All of his complexion…
Andrew Klavan has a thoughtful essay out called A Nation of Iagos. In it, he comments on William Shakespeare’s depiction of Jews in a way I think is general insightful, but includes what I think is one serious mistake about the scene from The Merchant of Venice in which the (black) Prince of Morocco woos Portia.
He chooses poorly, fails Shylock’s test, and as he leaves Portia mutters “May all of his complexion choose me so.”, which Klavan reads as a racist dismissal. I winced.
I tried to leave a comment on the essay only to find when clicking “Post” that it required a login on the accursed Facebook, with which I will have no truck.
Here it is:
Others mentioned it before I got here, but I want to reinforce the point that Klavan’s reading of Portia’s muttered remark is unsubtle – and, I think, wrong.
I read that and I think “Bill, you magnificent bastard!” The Bard of Avon has constructed that whole scene to make it clear that the Prince’s plea not to be judged by his race is not falling on an unwilling ear. Portia is a good person. When she finds him wanting, we are ready to hear Portia reject him not for the color of his skin but for the content of his swaggering, overbearing character. It’s both the logical and dramatically correct conclusion of the scene.
Instead she…drops a racist clanger? No. No. Shakespeare is subtler than that.
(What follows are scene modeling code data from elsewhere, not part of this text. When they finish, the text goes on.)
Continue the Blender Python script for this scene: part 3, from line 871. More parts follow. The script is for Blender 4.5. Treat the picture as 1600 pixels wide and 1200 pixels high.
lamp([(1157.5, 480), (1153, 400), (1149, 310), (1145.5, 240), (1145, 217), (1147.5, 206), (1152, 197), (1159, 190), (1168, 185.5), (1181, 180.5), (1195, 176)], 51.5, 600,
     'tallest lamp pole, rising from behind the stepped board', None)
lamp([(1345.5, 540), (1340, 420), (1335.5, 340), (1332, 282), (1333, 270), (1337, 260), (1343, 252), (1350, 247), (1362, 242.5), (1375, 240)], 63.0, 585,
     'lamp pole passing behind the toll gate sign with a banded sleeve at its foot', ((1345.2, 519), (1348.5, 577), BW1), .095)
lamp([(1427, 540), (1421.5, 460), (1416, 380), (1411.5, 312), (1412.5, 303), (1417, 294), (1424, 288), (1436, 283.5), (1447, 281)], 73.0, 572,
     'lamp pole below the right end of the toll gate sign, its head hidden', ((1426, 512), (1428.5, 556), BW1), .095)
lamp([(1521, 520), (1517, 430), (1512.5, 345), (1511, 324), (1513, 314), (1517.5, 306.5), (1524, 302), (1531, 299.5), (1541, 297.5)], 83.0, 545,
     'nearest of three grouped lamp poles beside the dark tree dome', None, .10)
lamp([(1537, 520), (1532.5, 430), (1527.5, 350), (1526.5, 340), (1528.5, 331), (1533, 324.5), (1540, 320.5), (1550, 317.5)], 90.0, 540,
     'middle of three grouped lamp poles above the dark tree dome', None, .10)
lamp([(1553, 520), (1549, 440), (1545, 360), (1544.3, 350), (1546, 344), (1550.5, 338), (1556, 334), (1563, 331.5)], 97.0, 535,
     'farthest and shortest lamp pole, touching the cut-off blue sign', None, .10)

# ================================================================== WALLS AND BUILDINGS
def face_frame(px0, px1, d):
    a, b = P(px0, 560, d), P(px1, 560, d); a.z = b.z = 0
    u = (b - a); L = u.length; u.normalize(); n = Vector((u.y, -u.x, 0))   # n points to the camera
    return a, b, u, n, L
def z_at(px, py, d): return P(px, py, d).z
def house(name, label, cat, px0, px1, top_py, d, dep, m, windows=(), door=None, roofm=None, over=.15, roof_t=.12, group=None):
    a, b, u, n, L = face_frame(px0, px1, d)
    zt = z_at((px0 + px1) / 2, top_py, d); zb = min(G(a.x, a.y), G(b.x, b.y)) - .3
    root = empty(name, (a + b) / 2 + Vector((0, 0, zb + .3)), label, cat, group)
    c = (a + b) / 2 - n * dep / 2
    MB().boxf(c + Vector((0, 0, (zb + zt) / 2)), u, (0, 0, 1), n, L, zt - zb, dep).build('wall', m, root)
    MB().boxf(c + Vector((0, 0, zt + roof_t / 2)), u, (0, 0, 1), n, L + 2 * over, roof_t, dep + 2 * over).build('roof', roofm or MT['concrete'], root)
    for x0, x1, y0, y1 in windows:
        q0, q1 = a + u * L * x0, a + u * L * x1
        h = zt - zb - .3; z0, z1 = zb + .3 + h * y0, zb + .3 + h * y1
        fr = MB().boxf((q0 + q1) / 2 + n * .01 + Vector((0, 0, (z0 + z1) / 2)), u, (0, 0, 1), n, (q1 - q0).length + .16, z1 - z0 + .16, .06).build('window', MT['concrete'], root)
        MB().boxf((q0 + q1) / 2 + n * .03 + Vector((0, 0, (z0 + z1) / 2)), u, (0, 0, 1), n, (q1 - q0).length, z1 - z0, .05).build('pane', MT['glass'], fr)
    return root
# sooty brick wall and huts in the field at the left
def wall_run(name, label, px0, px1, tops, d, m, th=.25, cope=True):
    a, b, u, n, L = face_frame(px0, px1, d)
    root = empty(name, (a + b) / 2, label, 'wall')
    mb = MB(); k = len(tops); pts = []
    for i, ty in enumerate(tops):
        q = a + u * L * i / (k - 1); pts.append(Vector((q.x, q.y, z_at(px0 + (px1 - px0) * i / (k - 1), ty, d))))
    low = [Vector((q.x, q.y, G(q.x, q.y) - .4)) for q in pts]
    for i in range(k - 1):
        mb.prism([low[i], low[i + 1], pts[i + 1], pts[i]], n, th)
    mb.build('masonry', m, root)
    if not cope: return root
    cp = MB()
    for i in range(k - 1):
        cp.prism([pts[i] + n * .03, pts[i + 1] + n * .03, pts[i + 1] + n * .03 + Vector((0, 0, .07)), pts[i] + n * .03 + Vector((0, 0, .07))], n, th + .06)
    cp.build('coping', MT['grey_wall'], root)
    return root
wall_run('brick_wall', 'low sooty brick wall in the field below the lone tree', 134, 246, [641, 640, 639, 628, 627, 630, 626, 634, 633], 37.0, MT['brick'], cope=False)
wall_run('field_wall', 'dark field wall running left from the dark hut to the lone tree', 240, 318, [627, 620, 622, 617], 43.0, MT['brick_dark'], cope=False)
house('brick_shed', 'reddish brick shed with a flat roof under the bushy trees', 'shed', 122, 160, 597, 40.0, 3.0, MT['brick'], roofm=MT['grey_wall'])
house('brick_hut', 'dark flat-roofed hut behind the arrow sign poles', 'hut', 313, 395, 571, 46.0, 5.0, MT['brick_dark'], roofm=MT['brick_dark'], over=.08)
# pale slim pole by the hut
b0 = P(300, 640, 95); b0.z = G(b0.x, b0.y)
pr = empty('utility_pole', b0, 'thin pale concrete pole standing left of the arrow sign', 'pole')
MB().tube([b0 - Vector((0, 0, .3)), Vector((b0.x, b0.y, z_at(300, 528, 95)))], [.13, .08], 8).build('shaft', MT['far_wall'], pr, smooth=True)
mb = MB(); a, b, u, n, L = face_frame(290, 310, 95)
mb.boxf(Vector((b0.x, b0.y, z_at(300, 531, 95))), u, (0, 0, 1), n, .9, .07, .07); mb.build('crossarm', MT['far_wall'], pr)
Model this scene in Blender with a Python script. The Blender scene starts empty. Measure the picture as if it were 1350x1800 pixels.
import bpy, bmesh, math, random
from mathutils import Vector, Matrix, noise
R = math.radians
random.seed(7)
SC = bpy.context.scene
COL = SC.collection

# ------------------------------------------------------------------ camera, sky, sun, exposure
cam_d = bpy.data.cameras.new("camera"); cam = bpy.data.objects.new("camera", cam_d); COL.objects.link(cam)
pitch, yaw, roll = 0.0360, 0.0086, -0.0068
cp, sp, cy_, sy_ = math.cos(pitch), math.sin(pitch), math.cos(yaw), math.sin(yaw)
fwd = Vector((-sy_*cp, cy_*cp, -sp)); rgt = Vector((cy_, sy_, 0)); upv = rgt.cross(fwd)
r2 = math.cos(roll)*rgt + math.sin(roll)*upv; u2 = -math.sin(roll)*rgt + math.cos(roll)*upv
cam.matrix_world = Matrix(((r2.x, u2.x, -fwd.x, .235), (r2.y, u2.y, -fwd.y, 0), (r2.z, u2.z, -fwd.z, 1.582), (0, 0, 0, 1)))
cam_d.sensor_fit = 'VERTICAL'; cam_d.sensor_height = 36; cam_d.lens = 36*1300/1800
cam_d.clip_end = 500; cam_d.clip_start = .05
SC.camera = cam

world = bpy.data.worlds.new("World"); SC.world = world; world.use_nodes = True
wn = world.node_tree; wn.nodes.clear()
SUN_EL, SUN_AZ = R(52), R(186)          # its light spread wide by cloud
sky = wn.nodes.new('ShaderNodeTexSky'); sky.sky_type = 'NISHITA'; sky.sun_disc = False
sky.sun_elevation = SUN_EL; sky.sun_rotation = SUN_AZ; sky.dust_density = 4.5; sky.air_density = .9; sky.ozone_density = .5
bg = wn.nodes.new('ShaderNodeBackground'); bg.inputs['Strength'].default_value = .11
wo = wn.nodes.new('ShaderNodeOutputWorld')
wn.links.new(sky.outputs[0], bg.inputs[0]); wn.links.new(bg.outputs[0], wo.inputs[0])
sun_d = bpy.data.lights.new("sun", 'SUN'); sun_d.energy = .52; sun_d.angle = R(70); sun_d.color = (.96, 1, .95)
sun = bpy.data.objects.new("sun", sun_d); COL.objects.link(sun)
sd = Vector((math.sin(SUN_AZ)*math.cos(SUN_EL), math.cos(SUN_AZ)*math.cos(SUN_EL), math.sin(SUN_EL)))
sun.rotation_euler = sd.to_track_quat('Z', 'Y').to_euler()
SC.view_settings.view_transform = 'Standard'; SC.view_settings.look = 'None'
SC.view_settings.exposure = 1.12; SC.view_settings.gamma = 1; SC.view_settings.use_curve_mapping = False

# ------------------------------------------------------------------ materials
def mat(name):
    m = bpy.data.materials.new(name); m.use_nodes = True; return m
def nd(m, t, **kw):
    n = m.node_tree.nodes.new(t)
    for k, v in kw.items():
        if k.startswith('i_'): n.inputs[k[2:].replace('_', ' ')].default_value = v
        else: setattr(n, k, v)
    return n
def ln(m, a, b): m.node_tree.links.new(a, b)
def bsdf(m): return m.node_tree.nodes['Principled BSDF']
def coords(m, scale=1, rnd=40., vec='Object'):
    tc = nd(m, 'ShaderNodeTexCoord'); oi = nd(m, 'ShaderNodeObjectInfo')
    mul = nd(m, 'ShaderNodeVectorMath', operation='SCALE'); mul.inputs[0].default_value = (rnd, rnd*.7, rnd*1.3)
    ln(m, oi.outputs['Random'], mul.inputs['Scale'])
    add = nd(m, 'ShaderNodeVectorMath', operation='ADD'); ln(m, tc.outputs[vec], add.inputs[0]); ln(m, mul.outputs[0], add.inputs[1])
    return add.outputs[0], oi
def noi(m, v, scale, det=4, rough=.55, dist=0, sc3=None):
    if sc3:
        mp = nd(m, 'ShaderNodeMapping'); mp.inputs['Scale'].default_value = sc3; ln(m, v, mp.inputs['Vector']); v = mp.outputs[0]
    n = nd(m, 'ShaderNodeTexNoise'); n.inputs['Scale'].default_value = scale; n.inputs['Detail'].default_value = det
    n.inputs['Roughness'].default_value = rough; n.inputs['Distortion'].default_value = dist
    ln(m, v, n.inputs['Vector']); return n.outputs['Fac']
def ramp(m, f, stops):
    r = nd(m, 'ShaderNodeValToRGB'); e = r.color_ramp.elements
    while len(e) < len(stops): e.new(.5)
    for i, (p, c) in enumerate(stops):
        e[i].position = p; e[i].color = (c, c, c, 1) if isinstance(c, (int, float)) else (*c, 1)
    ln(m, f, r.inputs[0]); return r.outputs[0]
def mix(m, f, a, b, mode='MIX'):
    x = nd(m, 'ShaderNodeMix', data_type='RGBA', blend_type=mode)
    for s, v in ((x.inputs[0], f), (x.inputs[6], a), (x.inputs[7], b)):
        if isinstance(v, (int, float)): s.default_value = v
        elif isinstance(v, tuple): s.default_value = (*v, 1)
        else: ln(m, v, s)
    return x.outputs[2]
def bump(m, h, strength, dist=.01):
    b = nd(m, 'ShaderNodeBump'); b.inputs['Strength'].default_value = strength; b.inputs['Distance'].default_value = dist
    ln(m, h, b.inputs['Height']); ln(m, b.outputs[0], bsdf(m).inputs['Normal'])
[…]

He uses “complexion” in a way that holds the audience in tension between what one night call its physical and psychological meanings [ed: in Elizabethan English “complexion” could mean a person’s character or psychological presentation]. Burton Dow is quite right to point out that both meanings were live in Shakespeare’s English. This ambiguity cannot be an accidental choice, not from a wordsmith with the Bard’s sensitivity to nuances of vocabulary.
Yes, Shakespeare is prodding his audience. He’s challenging their language and their prejudices, not in the angry evangelistic way of a modern SJW but in the way a man of what fifty years later would begin to be called a liberal inclination would hold up a wry mirror to the tragedy and comedy of human life.